* START PROVIDED MATERIAL *

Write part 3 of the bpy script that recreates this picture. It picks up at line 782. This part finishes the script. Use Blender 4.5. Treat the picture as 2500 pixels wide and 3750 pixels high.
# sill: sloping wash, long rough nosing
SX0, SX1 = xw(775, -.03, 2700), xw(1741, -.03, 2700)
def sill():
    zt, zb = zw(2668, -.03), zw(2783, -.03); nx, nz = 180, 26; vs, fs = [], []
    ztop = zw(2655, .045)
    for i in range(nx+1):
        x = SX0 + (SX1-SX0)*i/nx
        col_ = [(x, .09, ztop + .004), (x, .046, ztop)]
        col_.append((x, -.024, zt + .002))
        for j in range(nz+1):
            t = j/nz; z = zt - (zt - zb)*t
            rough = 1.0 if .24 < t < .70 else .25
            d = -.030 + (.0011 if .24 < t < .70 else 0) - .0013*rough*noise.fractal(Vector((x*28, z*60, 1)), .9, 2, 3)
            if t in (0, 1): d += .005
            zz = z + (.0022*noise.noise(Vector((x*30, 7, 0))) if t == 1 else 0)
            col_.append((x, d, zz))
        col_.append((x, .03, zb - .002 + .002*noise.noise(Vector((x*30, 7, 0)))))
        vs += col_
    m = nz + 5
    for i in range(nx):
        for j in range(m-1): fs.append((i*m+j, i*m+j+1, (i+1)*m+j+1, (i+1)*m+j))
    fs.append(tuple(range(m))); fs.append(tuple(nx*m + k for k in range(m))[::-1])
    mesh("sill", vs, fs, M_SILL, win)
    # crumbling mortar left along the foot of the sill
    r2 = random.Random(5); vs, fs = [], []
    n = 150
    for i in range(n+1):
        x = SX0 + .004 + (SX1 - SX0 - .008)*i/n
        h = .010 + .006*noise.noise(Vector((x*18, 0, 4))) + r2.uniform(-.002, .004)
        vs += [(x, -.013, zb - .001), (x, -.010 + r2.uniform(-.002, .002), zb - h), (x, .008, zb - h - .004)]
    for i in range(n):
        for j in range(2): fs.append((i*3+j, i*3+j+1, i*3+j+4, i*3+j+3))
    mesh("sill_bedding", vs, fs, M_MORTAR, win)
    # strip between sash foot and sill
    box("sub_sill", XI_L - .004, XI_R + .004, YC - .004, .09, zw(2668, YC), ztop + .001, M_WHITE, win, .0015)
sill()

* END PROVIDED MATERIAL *

Retype the listing. Match it exactly.

Write part 3 of the bpy script that recreates this picture. It picks up at line 782. This part finishes the script. Use Blender 4.5. Treat the picture as 2500 pixels wide and 3750 pixels high.
# sill: sloping wash, long rough nosing
SX0, SX1 = xw(775, -.03, 2700), xw(1741, -.03, 2700)
def sill():
    zt, zb = zw(2668, -.03), zw(2783, -.03); nx, nz = 180, 26; vs, fs = [], []
    ztop = zw(2655, .045)
    for i in range(nx+1):
        x = SX0 + (SX1-SX0)*i/nx
        col_ = [(x, .09, ztop + .004), (x, .046, ztop)]
        col_.append((x, -.024, zt + .002))
        for j in range(nz+1):
            t = j/nz; z = zt - (zt - zb)*t
            rough = 1.0 if .24 < t < .70 else .25
            d = -.030 + (.0011 if .24 < t < .70 else 0) - .0013*rough*noise.fractal(Vector((x*28, z*60, 1)), .9, 2, 3)
            if t in (0, 1): d += .005
            zz = z + (.0022*noise.noise(Vector((x*30, 7, 0))) if t == 1 else 0)
            col_.append((x, d, zz))
        col_.append((x, .03, zb - .002 + .002*noise.noise(Vector((x*30, 7, 0)))))
        vs += col_
    m = nz + 5
    for i in range(nx):
        for j in range(m-1): fs.append((i*m+j, i*m+j+1, (i+1)*m+j+1, (i+1)*m+j))
    fs.append(tuple(range(m))); fs.append(tuple(nx*m + k for k in range(m))[::-1])
    mesh("sill", vs, fs, M_SILL, win)
    # crumbling mortar left along the foot of the sill
    r2 = random.Random(5); vs, fs = [], []
    n = 150
    for i in range(n+1):
        x = SX0 + .004 + (SX1 - SX0 - .008)*i/n
        h = .010 + .006*noise.noise(Vector((x*18, 0, 4))) + r2.uniform(-.002, .004)
        vs += [(x, -.013, zb - .001), (x, -.010 + r2.uniform(-.002, .002), zb - h), (x, .008, zb - h - .004)]
    for i in range(n):
        for j in range(2): fs.append((i*3+j, i*3+j+1, i*3+j+4, i*3+j+3))
    mesh("sill_bedding", vs, fs, M_MORTAR, win)
    # strip between sash foot and sill
    box("sub_sill", XI_L - .004, XI_R + .004, YC - .004, .09, zw(2668, YC), ztop + .001, M_WHITE, win, .0015)
sill()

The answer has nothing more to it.